In Bruce Campbell’s book If Chins Could Kill, he remarks on his time working on Hudsucker, mentioning how amazed he was with Jennifer Jason Leigh’s professionalism on the set. An unsettling aspect of the acting profession is that one can be paid a remarkable amount of money for showing up and saying words into a camera, and oftentimes these very people will not know the words they are supposed to be saying into the camera until just before they need to say them. Campbell mentions specifically the high degree of professionalism Jennifer Jason Leigh displayed in not only knowing her many many lines before her scenes but in fact knowing them by heart before arriving on the set, making him realize in his still-young acting career that he had a long way to go before becoming a great actor (he also mentions that she was the nicest person on set, and is his go-to answer when people ask him who his favorite actor to work with is)*. Likewise in the film, Amy files two well researched and fully factual stories about Hudsucker Industries to Smitty’s one hack job story, has won one Pulitzer to Smitty’s zero, helps in writing the Argus’s crossword puzzle, and does all this while also maintaining a full time second job as Norville’s secretary to keep her Hudsucker cover, and still after all this, the Argus’s Chief defers to Smitty the one time he and Amy disagree on the nature of a Hudsucker story. Amy works circles around him and yet he gets the respect. We know little about Smitty behind his few minutes of screen time, but Bruce Campbell’s smarmy smile speaks volumes about him.

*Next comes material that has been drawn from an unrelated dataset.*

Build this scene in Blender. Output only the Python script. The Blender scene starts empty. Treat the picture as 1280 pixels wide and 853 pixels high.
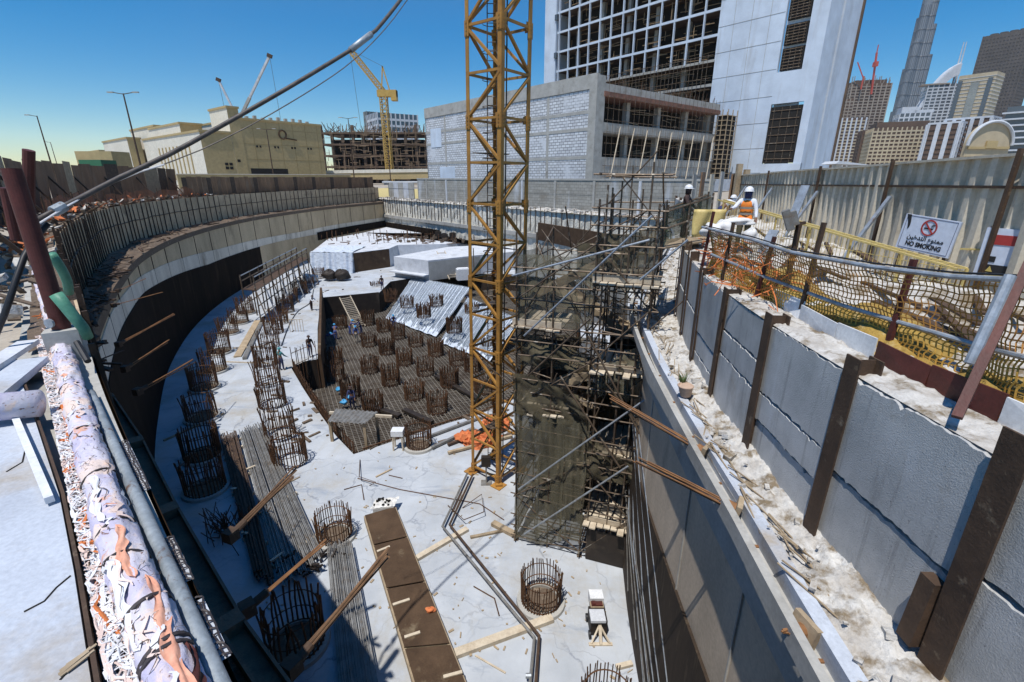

*The book also contains a delightful anecdote about how on the Hudsucker set his hat was nearly stolen by a fox. It is a charming book and provides many an insight into low budget indie filmmaking and the reality of being a non-movie-star working character actor and is very worth a read.
Advanced Reading:
There is a fun fact about Campbell and his connection to the Coens that did not fit anywhere in this essay but I would be remiss to not remark upon. A very early acting gig for Campbell was as teacher Alan Stewart in a locally produced Detroit soap opera named “Generations”. The show was corny but put a decent amount of pocket change in Campbell’s pockets and let him have regular work to hone his acting chops. This would have been the end of it and been a minor footnote to his career but for the fact that after spending time in the editing bay with Sam Raimi while working on The Evil Dead (1981), Joel Coen took an interest in Campbell’s career and watched a few episodes of Generations, finding the overwrought soap opera acting hilarious, and as a result snuck footage of the show into the film Fargo (1996) as isolated and agitated hitmen Carl Showalter (Steve Buscemi) and Gaear Grimsrud (Peter Stormare) try and fail to get reception on their tiny TV in their cold Brainerd cabin, Generations is the show they’re trying to watch, which is how Campbell has a credit in Fargo without having shown up for a single day of filming. In addition, in their 2003 completely acceptable romantic comedy Intolerable Cruelty, Campbell is in a scene in which he plays an overacting screen partner to Billy Bob Thornton’s character Howard P Doyle as the audience realizes that Howard P Doyle is an actor, not an oil baron. The fact that Campbell’s blink-and-you’ll-miss-it screen presence is as an overacting actor and that his character’s name is “Soap Opera Actor” can only be a masterful act of casting trolling by Joel Coen, in a nod to how hilarious he found Campbell’s 80s local Detroit acting job to be.